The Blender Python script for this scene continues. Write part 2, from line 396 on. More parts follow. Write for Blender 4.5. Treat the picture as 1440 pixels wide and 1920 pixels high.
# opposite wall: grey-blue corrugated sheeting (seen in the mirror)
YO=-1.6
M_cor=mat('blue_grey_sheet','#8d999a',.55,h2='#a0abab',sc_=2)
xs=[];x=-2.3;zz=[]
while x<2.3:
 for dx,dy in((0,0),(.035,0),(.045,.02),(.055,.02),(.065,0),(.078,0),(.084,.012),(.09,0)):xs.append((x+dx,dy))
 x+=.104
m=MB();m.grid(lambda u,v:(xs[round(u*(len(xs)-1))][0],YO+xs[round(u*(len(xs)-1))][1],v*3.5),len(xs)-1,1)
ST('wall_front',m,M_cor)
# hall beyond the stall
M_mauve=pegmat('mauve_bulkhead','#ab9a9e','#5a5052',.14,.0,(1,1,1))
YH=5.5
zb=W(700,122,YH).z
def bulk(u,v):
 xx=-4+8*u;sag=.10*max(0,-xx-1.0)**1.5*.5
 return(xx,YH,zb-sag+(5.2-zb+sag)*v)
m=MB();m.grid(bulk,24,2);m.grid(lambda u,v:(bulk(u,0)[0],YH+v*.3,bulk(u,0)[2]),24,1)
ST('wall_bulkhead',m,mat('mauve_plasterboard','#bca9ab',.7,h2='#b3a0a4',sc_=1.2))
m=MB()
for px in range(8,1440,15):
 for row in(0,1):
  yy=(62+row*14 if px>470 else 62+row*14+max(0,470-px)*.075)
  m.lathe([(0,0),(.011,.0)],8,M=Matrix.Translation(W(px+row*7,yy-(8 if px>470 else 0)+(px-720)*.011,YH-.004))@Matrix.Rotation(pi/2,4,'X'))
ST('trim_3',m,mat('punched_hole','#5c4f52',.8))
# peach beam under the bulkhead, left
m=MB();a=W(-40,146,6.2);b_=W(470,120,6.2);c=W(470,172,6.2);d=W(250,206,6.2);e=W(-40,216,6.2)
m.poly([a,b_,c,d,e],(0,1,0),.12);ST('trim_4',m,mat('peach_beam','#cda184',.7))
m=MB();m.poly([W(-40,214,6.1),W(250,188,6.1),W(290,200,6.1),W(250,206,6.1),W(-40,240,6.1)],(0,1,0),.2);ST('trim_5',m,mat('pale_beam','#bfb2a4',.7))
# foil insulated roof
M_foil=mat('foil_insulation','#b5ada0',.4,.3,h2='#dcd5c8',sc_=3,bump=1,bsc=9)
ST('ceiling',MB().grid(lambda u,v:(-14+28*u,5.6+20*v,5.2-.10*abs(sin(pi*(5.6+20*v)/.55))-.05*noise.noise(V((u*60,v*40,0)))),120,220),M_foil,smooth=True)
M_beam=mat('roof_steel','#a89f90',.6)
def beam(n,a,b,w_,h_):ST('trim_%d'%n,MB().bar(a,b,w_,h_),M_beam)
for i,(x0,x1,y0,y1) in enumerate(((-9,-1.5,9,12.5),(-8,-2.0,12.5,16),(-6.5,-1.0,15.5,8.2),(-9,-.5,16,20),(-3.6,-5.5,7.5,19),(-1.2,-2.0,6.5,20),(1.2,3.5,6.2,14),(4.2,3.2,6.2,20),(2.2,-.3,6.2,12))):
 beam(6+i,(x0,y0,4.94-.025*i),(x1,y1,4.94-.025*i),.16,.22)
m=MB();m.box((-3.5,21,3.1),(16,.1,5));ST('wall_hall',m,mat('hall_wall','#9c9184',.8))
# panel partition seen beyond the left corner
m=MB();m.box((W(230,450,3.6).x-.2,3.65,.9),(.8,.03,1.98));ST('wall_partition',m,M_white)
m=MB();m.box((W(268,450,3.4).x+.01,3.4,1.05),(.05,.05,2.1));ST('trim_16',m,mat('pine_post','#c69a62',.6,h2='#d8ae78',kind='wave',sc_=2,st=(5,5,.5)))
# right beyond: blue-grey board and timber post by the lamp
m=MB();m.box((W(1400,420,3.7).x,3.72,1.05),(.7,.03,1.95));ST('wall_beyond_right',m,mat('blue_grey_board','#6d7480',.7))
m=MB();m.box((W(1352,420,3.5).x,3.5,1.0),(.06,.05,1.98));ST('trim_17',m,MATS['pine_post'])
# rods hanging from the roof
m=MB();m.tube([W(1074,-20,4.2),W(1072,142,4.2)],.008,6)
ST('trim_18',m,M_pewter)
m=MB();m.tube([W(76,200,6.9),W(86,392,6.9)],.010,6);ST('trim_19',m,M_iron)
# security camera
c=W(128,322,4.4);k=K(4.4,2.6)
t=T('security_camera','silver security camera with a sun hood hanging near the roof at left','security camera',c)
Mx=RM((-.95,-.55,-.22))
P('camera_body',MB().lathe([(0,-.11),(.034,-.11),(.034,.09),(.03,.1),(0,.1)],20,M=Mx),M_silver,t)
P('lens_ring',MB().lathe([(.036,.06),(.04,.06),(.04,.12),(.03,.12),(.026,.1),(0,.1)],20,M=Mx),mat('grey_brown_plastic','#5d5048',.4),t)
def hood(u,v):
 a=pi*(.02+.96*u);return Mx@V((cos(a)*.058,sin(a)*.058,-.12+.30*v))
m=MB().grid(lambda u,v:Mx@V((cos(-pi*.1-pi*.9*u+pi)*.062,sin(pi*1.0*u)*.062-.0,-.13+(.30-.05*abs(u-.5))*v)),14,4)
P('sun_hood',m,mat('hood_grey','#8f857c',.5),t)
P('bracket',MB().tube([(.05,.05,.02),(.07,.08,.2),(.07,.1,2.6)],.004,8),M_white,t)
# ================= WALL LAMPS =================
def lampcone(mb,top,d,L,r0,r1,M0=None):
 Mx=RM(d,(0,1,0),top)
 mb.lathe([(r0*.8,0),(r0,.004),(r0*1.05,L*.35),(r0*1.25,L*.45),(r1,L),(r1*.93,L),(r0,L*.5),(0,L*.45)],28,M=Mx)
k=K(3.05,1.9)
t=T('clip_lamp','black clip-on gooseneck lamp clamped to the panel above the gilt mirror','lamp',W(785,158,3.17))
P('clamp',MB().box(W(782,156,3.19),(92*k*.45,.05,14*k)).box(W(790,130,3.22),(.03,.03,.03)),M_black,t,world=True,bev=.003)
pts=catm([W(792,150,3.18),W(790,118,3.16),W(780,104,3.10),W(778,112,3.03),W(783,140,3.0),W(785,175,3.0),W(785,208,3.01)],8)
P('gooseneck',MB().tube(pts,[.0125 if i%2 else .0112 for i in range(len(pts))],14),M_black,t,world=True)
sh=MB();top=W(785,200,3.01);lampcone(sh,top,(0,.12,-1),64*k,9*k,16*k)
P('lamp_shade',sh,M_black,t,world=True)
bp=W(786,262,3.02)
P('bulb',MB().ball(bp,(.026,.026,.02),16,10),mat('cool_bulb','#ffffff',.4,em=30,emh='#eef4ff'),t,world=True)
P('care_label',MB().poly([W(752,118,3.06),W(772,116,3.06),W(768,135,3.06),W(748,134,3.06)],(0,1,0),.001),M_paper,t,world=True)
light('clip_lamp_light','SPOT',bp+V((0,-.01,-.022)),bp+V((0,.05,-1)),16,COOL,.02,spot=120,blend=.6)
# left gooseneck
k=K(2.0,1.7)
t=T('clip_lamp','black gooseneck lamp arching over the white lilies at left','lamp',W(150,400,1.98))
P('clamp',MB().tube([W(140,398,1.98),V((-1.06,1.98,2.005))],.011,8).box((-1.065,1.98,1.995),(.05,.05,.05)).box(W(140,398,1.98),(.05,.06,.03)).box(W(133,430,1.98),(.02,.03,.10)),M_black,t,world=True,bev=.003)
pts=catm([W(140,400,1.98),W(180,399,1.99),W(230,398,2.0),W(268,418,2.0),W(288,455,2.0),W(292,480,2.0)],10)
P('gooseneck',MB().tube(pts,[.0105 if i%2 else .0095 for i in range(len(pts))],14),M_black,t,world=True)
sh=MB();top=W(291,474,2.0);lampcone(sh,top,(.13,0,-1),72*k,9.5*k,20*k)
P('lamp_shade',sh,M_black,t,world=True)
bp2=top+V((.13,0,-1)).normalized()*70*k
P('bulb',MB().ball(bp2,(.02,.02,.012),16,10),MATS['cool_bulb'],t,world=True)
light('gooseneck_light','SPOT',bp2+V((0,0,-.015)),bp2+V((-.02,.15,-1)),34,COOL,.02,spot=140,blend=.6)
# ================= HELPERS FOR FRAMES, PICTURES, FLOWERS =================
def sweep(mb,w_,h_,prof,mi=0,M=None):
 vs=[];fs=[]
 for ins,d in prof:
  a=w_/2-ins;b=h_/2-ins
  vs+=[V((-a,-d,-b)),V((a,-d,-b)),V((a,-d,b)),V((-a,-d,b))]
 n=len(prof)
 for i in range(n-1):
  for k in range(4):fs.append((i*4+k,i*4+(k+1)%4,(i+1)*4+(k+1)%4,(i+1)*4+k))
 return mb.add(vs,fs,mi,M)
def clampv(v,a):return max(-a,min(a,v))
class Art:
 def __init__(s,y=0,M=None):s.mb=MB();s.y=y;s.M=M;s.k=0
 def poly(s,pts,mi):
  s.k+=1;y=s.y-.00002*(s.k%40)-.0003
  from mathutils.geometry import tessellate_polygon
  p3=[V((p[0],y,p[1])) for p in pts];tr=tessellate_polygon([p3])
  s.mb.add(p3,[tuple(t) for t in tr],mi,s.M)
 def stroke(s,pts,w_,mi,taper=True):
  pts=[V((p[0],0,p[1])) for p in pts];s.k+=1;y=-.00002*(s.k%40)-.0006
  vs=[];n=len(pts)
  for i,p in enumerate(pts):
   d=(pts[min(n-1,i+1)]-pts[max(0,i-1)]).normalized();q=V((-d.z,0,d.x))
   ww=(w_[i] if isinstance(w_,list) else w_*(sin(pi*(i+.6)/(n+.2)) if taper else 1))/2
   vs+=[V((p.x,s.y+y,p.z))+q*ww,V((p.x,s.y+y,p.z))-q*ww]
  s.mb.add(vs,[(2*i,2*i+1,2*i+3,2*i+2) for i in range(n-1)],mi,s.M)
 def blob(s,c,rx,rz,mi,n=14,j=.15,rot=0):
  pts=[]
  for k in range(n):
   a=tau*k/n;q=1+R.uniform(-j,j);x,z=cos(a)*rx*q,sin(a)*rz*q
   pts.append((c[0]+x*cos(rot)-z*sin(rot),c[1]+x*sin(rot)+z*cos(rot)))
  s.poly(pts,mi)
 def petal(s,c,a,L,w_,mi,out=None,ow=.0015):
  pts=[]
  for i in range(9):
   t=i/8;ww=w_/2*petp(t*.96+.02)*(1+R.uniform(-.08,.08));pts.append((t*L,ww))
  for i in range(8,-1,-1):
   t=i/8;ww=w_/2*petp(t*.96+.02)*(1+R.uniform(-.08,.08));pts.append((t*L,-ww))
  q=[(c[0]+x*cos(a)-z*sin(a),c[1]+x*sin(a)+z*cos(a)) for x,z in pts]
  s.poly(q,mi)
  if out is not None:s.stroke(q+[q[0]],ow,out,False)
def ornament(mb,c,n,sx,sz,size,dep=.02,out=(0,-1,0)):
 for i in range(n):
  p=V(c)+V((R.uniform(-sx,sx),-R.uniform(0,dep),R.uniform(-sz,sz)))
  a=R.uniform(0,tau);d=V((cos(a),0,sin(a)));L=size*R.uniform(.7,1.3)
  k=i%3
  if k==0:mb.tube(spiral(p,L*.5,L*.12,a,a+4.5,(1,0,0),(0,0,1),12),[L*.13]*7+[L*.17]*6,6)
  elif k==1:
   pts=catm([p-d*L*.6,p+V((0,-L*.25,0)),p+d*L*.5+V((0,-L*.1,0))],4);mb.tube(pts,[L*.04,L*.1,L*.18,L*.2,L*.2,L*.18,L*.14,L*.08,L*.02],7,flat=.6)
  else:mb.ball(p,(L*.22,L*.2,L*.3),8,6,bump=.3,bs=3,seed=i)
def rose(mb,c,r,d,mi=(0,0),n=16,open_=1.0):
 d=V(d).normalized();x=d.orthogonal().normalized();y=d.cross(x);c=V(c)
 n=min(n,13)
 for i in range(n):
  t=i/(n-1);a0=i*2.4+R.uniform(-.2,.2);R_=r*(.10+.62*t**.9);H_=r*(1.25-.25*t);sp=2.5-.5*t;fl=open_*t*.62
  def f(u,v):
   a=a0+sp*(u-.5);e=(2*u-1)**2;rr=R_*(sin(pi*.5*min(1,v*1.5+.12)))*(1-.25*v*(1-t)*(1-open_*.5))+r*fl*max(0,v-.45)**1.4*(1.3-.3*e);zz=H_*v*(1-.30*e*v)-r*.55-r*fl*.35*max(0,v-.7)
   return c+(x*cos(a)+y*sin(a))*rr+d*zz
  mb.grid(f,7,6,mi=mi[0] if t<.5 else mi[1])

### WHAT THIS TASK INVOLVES
Show each line holding the word "from".

### FINISHED EXERCISE
The Blender Python script for this scene continues. Write part 2, from line 396 on. More parts follow. Write for Blender 4.5. Treat the picture as 1440 pixels wide and 1920 pixels high.
# rods hanging from the roof
  from mathutils.geometry import tessellate_polygon